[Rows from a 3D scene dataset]
▼
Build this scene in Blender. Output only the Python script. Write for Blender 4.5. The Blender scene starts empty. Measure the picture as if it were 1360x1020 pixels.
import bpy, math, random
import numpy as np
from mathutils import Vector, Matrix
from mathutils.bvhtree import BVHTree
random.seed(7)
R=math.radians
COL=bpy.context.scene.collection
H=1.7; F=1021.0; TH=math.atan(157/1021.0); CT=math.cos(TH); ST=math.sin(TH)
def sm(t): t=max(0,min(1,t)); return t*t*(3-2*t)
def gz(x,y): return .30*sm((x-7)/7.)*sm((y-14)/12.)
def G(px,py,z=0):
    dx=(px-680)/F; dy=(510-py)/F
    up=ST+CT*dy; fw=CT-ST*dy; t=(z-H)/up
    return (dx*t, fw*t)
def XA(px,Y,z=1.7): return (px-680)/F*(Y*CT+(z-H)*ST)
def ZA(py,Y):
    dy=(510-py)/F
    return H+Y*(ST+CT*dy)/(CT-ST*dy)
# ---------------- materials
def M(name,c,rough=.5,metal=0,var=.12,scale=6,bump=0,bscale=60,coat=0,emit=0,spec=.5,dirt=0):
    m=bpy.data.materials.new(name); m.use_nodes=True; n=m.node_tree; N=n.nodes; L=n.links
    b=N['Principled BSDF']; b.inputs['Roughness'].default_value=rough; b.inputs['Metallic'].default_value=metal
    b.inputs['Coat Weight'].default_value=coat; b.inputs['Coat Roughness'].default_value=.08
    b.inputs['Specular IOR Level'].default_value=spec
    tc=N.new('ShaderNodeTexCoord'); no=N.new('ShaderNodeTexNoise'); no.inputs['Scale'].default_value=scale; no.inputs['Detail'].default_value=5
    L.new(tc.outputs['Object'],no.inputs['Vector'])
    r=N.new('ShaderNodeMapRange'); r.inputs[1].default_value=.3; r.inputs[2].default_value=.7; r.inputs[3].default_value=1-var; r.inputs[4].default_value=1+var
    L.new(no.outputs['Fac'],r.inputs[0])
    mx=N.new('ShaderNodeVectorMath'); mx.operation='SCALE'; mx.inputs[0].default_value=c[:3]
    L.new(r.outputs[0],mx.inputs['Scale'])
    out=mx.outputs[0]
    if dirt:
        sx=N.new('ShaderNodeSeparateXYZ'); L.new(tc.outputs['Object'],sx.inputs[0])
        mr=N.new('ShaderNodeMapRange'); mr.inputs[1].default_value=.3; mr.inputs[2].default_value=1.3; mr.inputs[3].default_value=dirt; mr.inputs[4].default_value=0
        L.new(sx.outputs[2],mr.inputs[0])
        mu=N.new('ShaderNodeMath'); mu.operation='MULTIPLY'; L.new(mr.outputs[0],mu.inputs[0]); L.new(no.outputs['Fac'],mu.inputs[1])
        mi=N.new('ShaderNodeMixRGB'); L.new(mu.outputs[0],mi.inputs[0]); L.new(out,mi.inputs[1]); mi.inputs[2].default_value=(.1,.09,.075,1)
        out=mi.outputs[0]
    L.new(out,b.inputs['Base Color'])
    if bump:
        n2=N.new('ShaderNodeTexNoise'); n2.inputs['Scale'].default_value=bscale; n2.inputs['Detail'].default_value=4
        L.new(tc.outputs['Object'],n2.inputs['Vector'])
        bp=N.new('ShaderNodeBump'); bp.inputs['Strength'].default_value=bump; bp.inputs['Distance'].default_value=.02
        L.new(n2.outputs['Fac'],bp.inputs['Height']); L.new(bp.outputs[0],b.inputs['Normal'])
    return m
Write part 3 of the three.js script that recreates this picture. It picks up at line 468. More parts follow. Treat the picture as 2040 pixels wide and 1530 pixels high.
▲
Repeat the records above exactly, from the first line to the last.

Build this scene in Blender. Output only the Python script. Write for Blender 4.5. The Blender scene starts empty. Measure the picture as if it were 1360x1020 pixels.
import bpy, math, random
import numpy as np
from mathutils import Vector, Matrix
from mathutils.bvhtree import BVHTree
random.seed(7)
R=math.radians
COL=bpy.context.scene.collection
H=1.7; F=1021.0; TH=math.atan(157/1021.0); CT=math.cos(TH); ST=math.sin(TH)
def sm(t): t=max(0,min(1,t)); return t*t*(3-2*t)
def gz(x,y): return .30*sm((x-7)/7.)*sm((y-14)/12.)
def G(px,py,z=0):
    dx=(px-680)/F; dy=(510-py)/F
    up=ST+CT*dy; fw=CT-ST*dy; t=(z-H)/up
    return (dx*t, fw*t)
def XA(px,Y,z=1.7): return (px-680)/F*(Y*CT+(z-H)*ST)
def ZA(py,Y):
    dy=(510-py)/F
    return H+Y*(ST+CT*dy)/(CT-ST*dy)
# ---------------- materials
def M(name,c,rough=.5,metal=0,var=.12,scale=6,bump=0,bscale=60,coat=0,emit=0,spec=.5,dirt=0):
    m=bpy.data.materials.new(name); m.use_nodes=True; n=m.node_tree; N=n.nodes; L=n.links
    b=N['Principled BSDF']; b.inputs['Roughness'].default_value=rough; b.inputs['Metallic'].default_value=metal
    b.inputs['Coat Weight'].default_value=coat; b.inputs['Coat Roughness'].default_value=.08
    b.inputs['Specular IOR Level'].default_value=spec
    tc=N.new('ShaderNodeTexCoord'); no=N.new('ShaderNodeTexNoise'); no.inputs['Scale'].default_value=scale; no.inputs['Detail'].default_value=5
    L.new(tc.outputs['Object'],no.inputs['Vector'])
    r=N.new('ShaderNodeMapRange'); r.inputs[1].default_value=.3; r.inputs[2].default_value=.7; r.inputs[3].default_value=1-var; r.inputs[4].default_value=1+var
    L.new(no.outputs['Fac'],r.inputs[0])
    mx=N.new('ShaderNodeVectorMath'); mx.operation='SCALE'; mx.inputs[0].default_value=c[:3]
    L.new(r.outputs[0],mx.inputs['Scale'])
    out=mx.outputs[0]
    if dirt:
        sx=N.new('ShaderNodeSeparateXYZ'); L.new(tc.outputs['Object'],sx.inputs[0])
        mr=N.new('ShaderNodeMapRange'); mr.inputs[1].default_value=.3; mr.inputs[2].default_value=1.3; mr.inputs[3].default_value=dirt; mr.inputs[4].default_value=0
        L.new(sx.outputs[2],mr.inputs[0])
        mu=N.new('ShaderNodeMath'); mu.operation='MULTIPLY'; L.new(mr.outputs[0],mu.inputs[0]); L.new(no.outputs['Fac'],mu.inputs[1])
        mi=N.new('ShaderNodeMixRGB'); L.new(mu.outputs[0],mi.inputs[0]); L.new(out,mi.inputs[1]); mi.inputs[2].default_value=(.1,.09,.075,1)
        out=mi.outputs[0]
    L.new(out,b.inputs['Base Color'])
    if bump:
        n2=N.new('ShaderNodeTexNoise'); n2.inputs['Scale'].default_value=bscale; n2.inputs['Detail'].default_value=4
        L.new(tc.outputs['Object'],n2.inputs['Vector'])
        bp=N.new('ShaderNodeBump'); bp.inputs['Strength'].default_value=bump; bp.inputs['Distance'].default_value=.02
        L.new(n2.outputs['Fac'],bp.inputs['Height']); L.new(bp.outputs[0],b.inputs['Normal'])
    return m
Write part 3 of the three.js script that recreates this picture. It picks up at line 468. More parts follow. Treat the picture as 2040 pixels wide and 1530 pixels high.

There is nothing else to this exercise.